— begin Recorded data —

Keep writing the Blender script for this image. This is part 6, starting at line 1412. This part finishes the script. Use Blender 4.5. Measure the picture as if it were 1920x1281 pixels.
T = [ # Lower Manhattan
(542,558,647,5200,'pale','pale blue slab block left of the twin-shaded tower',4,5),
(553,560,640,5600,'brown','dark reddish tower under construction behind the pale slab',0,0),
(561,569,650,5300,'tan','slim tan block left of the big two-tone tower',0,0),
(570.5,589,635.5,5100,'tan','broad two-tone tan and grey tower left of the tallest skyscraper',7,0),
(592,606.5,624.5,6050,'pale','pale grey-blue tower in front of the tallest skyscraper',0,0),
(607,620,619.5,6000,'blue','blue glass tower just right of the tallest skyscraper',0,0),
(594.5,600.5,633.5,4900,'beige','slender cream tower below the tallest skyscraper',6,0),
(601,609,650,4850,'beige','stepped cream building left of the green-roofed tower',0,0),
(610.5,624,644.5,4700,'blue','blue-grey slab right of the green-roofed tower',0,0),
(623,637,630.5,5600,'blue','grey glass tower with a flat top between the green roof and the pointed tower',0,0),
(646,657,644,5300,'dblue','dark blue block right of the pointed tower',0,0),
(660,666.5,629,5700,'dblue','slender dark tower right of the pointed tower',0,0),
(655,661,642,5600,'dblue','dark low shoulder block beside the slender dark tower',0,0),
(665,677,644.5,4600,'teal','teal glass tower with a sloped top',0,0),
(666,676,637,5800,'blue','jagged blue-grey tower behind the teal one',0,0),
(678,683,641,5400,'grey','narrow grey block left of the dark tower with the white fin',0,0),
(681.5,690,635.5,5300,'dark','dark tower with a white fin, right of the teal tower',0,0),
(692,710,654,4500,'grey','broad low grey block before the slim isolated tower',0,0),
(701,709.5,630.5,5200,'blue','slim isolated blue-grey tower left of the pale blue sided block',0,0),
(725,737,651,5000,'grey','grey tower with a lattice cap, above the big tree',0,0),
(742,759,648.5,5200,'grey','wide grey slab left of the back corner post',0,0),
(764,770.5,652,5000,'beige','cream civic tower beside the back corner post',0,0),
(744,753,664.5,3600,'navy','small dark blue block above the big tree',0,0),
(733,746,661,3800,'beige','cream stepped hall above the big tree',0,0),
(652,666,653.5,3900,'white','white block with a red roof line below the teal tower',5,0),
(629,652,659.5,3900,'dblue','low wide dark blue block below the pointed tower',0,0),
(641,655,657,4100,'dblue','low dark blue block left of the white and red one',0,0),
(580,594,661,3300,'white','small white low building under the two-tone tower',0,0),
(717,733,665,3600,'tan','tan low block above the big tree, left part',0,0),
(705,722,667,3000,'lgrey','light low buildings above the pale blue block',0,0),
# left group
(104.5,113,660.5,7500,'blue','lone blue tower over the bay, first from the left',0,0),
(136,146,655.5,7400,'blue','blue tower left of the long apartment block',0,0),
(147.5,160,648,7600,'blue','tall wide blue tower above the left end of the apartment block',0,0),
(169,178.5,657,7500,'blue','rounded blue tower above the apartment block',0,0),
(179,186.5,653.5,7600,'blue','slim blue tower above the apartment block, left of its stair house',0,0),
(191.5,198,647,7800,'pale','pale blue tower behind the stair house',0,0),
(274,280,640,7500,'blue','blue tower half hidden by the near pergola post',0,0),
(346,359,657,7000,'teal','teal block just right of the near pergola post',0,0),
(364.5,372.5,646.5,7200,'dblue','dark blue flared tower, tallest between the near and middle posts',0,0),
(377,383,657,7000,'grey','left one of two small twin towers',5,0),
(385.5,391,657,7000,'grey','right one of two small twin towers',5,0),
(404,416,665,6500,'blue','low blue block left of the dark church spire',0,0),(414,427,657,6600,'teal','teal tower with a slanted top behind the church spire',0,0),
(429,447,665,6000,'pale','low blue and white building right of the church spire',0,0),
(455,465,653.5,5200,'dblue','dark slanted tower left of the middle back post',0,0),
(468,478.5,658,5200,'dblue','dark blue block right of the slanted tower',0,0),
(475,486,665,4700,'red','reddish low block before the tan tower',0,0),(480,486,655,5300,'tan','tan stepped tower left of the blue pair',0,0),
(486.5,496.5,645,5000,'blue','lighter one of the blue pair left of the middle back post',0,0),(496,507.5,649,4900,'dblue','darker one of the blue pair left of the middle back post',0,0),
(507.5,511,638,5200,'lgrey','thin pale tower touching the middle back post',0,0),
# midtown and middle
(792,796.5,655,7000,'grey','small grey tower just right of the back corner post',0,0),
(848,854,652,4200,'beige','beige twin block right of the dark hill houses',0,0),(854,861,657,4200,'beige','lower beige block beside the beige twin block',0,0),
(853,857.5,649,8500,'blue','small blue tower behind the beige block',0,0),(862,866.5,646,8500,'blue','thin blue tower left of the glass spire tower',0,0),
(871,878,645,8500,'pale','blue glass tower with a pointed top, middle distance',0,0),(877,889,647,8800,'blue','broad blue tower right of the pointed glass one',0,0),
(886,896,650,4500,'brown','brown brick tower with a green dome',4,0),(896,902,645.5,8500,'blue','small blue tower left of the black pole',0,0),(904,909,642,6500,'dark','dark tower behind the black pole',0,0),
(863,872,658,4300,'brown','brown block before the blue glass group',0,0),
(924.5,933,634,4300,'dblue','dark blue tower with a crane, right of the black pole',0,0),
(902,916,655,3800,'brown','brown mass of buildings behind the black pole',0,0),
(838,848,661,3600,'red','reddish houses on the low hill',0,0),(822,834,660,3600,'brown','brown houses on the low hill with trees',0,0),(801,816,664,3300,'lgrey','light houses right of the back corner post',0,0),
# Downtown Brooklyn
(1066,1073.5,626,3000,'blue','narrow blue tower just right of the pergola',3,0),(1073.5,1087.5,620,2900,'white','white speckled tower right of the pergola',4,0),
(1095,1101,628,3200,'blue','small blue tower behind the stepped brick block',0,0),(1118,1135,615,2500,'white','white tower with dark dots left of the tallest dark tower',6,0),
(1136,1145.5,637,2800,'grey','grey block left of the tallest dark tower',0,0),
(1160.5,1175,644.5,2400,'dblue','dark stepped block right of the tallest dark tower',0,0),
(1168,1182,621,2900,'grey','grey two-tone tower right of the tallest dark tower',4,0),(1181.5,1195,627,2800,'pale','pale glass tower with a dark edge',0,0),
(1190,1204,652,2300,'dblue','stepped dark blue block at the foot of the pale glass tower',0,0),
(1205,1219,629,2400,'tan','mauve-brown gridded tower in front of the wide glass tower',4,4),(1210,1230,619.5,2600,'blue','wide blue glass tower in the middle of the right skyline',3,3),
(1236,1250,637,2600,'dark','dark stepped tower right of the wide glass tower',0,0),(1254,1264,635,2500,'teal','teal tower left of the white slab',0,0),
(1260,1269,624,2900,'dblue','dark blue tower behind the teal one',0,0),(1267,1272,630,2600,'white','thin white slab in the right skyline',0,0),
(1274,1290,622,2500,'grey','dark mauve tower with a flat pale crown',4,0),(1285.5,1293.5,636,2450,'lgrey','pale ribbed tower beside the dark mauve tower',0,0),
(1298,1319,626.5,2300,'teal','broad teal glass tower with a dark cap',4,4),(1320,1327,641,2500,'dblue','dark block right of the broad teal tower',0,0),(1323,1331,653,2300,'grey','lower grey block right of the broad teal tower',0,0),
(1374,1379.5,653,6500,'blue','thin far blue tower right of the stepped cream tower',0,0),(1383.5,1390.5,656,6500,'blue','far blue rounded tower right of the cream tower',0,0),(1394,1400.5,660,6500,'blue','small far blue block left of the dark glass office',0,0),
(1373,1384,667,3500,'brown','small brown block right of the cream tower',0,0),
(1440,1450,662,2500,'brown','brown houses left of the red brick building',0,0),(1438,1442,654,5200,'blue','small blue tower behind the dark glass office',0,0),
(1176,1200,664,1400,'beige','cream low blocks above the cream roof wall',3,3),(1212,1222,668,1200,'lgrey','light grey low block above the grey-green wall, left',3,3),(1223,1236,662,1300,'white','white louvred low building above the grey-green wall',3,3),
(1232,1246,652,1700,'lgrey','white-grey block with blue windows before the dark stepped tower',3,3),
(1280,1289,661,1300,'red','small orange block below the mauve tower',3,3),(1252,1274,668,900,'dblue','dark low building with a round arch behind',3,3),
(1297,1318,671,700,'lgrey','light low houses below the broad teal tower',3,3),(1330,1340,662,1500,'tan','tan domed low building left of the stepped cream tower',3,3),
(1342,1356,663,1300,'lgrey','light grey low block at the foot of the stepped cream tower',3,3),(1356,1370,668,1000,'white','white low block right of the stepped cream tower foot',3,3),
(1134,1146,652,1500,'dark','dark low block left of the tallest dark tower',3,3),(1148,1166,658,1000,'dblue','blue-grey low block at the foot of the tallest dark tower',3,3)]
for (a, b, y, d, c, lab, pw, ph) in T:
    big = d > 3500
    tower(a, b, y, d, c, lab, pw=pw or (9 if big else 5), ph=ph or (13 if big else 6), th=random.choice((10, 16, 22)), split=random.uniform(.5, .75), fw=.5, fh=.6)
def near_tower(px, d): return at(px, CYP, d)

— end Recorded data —

**Exercise**
Return exactly the lines from the line that has "(104.5,113,660.5,7500,'blue','lone blue tower" to the line that has "(169,178.5,657,7500,'blue','rounded blue tower", both of them included.

**Solution to this task**
(104.5,113,660.5,7500,'blue','lone blue tower over the bay, first from the left',0,0),
(136,146,655.5,7400,'blue','blue tower left of the long apartment block',0,0),
(147.5,160,648,7600,'blue','tall wide blue tower above the left end of the apartment block',0,0),
(169,178.5,657,7500,'blue','rounded blue tower above the apartment block',0,0),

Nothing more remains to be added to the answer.